Q: Prior to and during law school, you worked as a Litigation Project Manager at Seyfarth Shaw and an E-Discovery Manager at Macquarie Holdings (U.S.A.) Inc. What did these positions entail?

A: At Seyfarth Shaw, I worked very closely with several large companies and managed complex and class-action litigation. I also developed an expertise in E-Discovery. One of my main objectives was to keep clients apprised of what was going on in their cases. This was a great opportunity to learn about sophisticated clients that were involved in employment-related class actions and other complex litigation. Before returning to Seyfarth Shaw to establish the Litigation Project Manager role, I also worked as a paralegal at Seyfarth Shaw for ten years. During my second two years at St. John’s Law, I joined the in-house legal department at Macquarie, where I managed the company’s E-Discovery response on litigation and regulatory matters. My in-house role at Macquarie gave me a new perspective on litigation.

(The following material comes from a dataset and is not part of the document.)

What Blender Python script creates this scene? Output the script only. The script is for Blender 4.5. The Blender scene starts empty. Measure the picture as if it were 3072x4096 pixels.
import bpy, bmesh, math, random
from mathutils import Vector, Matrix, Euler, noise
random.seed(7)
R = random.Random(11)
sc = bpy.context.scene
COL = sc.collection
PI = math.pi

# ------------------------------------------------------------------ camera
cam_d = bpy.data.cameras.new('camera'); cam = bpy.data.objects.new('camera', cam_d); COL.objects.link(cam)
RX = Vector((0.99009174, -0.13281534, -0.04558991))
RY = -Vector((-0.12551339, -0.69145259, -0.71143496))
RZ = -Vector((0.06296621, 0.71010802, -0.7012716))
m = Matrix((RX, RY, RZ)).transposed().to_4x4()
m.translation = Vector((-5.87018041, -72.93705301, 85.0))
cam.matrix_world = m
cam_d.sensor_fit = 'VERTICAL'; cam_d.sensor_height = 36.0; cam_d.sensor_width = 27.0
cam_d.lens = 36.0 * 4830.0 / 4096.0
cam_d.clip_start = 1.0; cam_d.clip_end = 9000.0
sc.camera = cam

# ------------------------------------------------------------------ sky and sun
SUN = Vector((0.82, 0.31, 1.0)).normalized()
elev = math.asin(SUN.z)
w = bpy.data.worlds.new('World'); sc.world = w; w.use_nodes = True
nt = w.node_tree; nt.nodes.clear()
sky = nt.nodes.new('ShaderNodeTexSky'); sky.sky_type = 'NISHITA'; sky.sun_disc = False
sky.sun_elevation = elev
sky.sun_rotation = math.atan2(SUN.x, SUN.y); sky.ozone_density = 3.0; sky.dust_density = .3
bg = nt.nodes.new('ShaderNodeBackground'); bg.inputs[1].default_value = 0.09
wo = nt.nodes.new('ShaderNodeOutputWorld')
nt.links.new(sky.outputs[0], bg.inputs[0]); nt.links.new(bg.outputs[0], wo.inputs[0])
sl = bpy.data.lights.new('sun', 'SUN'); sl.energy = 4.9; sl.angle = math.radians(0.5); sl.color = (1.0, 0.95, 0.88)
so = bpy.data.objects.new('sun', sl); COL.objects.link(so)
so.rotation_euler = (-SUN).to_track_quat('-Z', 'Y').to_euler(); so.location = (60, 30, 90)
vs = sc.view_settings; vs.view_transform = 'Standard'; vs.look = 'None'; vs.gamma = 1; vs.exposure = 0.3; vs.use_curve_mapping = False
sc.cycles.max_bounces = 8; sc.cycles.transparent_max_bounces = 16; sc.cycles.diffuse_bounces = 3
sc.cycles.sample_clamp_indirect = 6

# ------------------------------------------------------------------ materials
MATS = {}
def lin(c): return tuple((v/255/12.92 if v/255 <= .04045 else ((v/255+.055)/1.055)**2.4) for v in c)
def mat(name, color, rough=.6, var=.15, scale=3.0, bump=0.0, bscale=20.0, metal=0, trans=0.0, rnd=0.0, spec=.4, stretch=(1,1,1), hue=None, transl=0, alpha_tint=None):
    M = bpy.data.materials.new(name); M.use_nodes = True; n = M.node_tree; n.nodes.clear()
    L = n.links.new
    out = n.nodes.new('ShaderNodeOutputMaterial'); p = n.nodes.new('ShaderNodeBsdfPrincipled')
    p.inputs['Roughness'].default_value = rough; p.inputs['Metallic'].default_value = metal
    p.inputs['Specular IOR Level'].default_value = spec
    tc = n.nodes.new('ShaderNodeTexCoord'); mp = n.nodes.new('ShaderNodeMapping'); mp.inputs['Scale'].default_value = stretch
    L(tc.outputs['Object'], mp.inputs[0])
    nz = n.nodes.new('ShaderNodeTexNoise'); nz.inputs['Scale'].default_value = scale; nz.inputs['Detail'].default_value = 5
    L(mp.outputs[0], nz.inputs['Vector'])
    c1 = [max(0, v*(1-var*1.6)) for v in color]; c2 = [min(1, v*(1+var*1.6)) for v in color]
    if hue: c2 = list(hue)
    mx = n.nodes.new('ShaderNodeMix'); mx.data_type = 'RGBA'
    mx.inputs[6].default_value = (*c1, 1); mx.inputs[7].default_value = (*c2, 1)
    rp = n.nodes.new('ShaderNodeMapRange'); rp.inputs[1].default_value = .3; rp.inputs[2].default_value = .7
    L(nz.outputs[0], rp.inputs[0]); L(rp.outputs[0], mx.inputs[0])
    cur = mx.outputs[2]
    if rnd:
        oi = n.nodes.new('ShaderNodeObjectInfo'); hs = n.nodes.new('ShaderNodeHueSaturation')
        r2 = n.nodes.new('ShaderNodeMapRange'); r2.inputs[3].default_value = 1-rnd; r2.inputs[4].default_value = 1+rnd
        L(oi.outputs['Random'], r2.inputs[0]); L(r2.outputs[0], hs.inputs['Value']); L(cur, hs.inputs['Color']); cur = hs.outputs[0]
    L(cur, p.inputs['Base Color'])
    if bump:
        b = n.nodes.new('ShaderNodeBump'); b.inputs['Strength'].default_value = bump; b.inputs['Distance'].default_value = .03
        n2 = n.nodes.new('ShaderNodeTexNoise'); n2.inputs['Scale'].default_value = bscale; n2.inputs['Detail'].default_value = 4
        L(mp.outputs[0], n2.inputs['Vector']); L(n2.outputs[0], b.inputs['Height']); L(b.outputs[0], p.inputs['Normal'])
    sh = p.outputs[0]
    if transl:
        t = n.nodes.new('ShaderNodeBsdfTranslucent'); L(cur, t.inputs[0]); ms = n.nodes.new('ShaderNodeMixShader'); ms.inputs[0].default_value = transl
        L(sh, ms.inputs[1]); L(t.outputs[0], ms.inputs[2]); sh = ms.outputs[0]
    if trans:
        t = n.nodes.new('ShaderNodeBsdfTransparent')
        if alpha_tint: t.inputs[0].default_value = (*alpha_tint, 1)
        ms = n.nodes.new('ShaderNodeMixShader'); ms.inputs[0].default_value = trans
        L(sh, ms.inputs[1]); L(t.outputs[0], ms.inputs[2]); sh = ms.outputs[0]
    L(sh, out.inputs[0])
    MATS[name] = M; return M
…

Q: How does your prior work experience impact how you do your job?

A: My experience at Seyfarth Shaw showed me on how cases work and how they should be run. I can use that experience to use the court system to its fullest potential. Also, being in-house at Macquarie has made me a better commercial litigator. A business does not exist just to litigate; they are there to fulfill their core mission. With that in mind, I try to come up with creative solutions that do not always involve the court system. Not every case needs to be a scorched-Earth litigation. Sometimes, it is not about all of the great arguments you can come up with, but rather what your client’s objectives are. Use your skills to get your client the most effective solution. That is always the aim.

Q: What are the skills necessary to succeed as a litigator?

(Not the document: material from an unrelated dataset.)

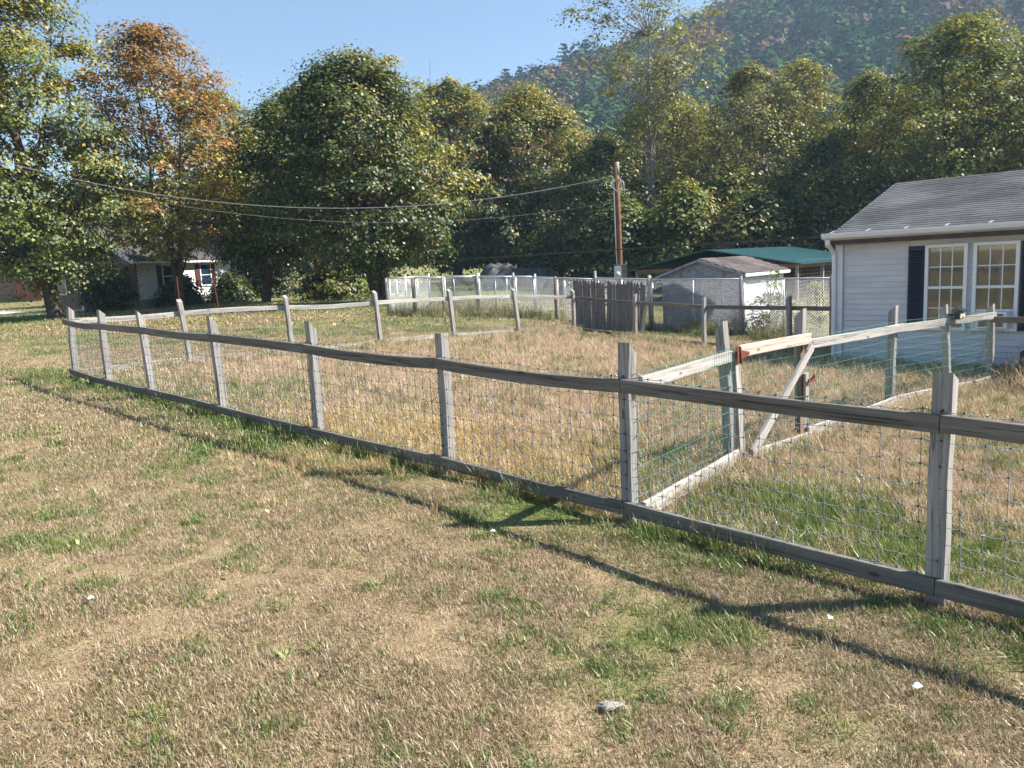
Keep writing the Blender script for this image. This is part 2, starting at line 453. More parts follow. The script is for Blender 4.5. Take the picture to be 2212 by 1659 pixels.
def np_mesh(name, V, F, mat, smooth=False, color=None):
    """V (n,3); F (m,k) all faces the same k"""
    d = bpy.data.meshes.new(name)
    V = np.ascontiguousarray(V, dtype=np.float32); F = np.ascontiguousarray(F, dtype=np.int32)
    d.vertices.add(len(V)); d.vertices.foreach_set('co', V.ravel())
    k = F.shape[1]
    d.loops.add(F.size); d.loops.foreach_set('vertex_index', F.ravel())
    d.polygons.add(len(F)); d.polygons.foreach_set('loop_start', np.arange(0, F.size, k, dtype=np.int32))
    d.polygons.foreach_set('loop_total', np.full(len(F), k, dtype=np.int32))
    if smooth: d.polygons.foreach_set('use_smooth', np.ones(len(F), dtype=bool))
    if color is not None:
        ca = d.color_attributes.new('leaf', 'FLOAT_COLOR', 'POINT')
        ca.data.foreach_set('color', np.ascontiguousarray(color, dtype=np.float32).ravel())
    if mat: d.materials.append(MATS[mat])
    d.update(calc_edges=True); d.validate(); return d
def wires(name, segs, r, mat, parent, sides=3, knots=None, kr=0.006):
    V, F = prisms(segs, r, sides)
    if knots is not None and len(knots):
        K = np.asarray(knots, float); o = np.array([[1, 0, 0], [-1, 0, 0], [0, 1, 0], [0, -1, 0], [0, 0, 1], [0, 0, -1]], float) * kr
        KV = (K[:, None, :] + o[None]).reshape(-1, 3)
        tri = np.array([[0, 2, 4, 4], [2, 1, 4, 4], [1, 3, 4, 4], [3, 0, 4, 4], [2, 0, 5, 5], [1, 2, 5, 5], [3, 1, 5, 5], [0, 3, 5, 5]])
        # octahedra written as four quads
        q = np.array([[0, 2, 1, 4], [1, 3, 0, 4], [0, 3, 1, 5], [1, 2, 0, 5]])
        KF = (np.arange(len(K)) * 6)[:, None, None] + q[None]
        F = np.concatenate([F, KF.reshape(-1, 4) + len(V)], 0); V = np.concatenate([V, KV], 0)
    c = V.mean(0)
    return place(name, np_mesh(name, V - c, F, mat), parent, Matrix.Translation(Vector(c)))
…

A: A good litigator has several skills. First, you need to be a good listener. This is vital when you are talking to your clients, your adversaries, and the court. It is important to listen to understand what the other person’s motivations are. Second, you need to be flexible. Depending on information that comes up or new developments that arise, your initial theory of the case may need to be adjusted or amended. You want to have a clear plan, but you must still stay abreast of what is happening so that you are still on point. Third, time management and planning are key. Fourth, a strong understanding of civil procedure is important. This signals to the court that you are a professional. Finally, always be prepared.

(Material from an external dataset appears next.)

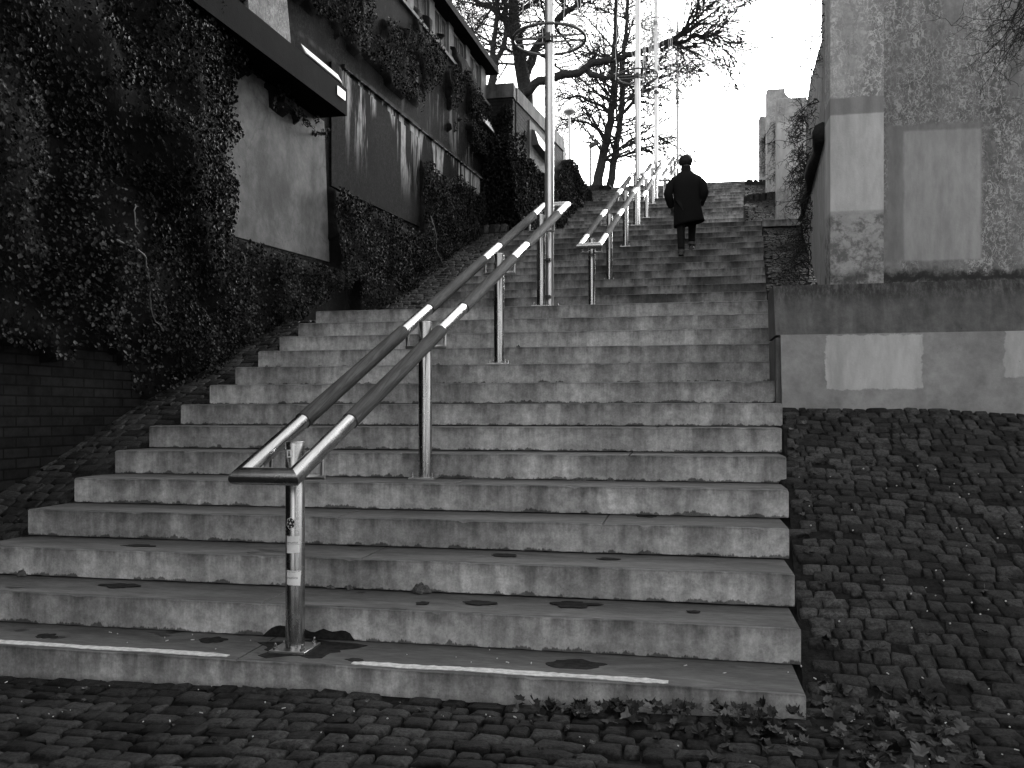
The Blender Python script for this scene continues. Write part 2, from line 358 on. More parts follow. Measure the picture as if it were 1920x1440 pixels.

Q: What types of clients do you work with?

A: At Duane Morris, I work with a wide variety of clients, including Fortune 100 companies, insurance companies, banks, and smaller closely-held corporations.

Q: What is the most challenging part of your job?

A: Client service can be challenging. It is important to help your client understand that you are doing everything in your power to move their case along expeditiously. From a client’s perspective, even in the Commercial Division, cases can take what seems to clients to be an inordinately long time. When you cannot reach an early resolution of a case, it can be challenging to explain to a client that the court moves on its own timetable.

Q: What is your experience with the Commercial Division?

A: Much of my work is done in the Commercial Division. I have represented both Plaintiffs and Defendants in New York, Kings, and Nassau County, and I currently have four cases pending in the Commercial Division. In my experience, the Commercial Division judges and law clerks have been well-prepared and well-versed in the facts of my cases. As a result, they expect the same from the attorneys, and the Commercial Division rules stress that.

Q: In your opinion, what separates the Commercial Division from other courts?

A: The rules of the Commercial Division help streamline business-related disputes between sophisticated parties. The rules are designed to minimize discovery disputes. For example, you are often required to have a pre-motion conference for discovery disputes and other motions, which is similar to the rules of the federal courts in New York. This minimizes time and expense by allowing the attorneys to write a letter to the judge instead of a thirty-page brief. Similarly, the Commercial Division’s Alternative Dispute Resolution Program is a great resource, where appropriate. Even in instances where the mediation does not result in a settlement, it allows you to rethink the theory and strategy for your case. In addition, because the rules are similar to the Federal Rules, the expert discovery you get is much closer to the federal model, which can be very helpful in complex commercial disputes.

Q: What advice can you give law students who are interested in pursuing a career in commercial litigation?

A: First and foremost, read the Commercial Division Online Law Report! Second, read other law journals and commercial litigation blogs to keep up on what is going on in the courts. Third, know your civil procedure and contract law. Fourth, take Business Organizations. The experience I had and concepts I learned in Business Organizations have been directly relevant to my current practice. Fifth, look for opportunities to write. The litigators in the Commercial Division are of the highest caliber, so you need to be on point when you are coming up against them in that court. Finally, I would recommend visiting a court and observing a case in the Commercial Division.

Reflecting on the Informational Interview 

Thank you, Mr. Carter, for taking the time out of your busy schedule to share your insights on litigation and the Commercial Division. It was evident that Mr. Carter’s prior work experience has shaped his approach as a commercial litigator. As Mr. Carter described, “A business does not exist just to litigate,” so creative solutions are necessary to devise the best solutions for your clients.

At St. John’s, Staffer Gregory Brown took a course entitled “Litigation in the New York Commercial Division,” where he learned more about the processes that Mr. Carter has described.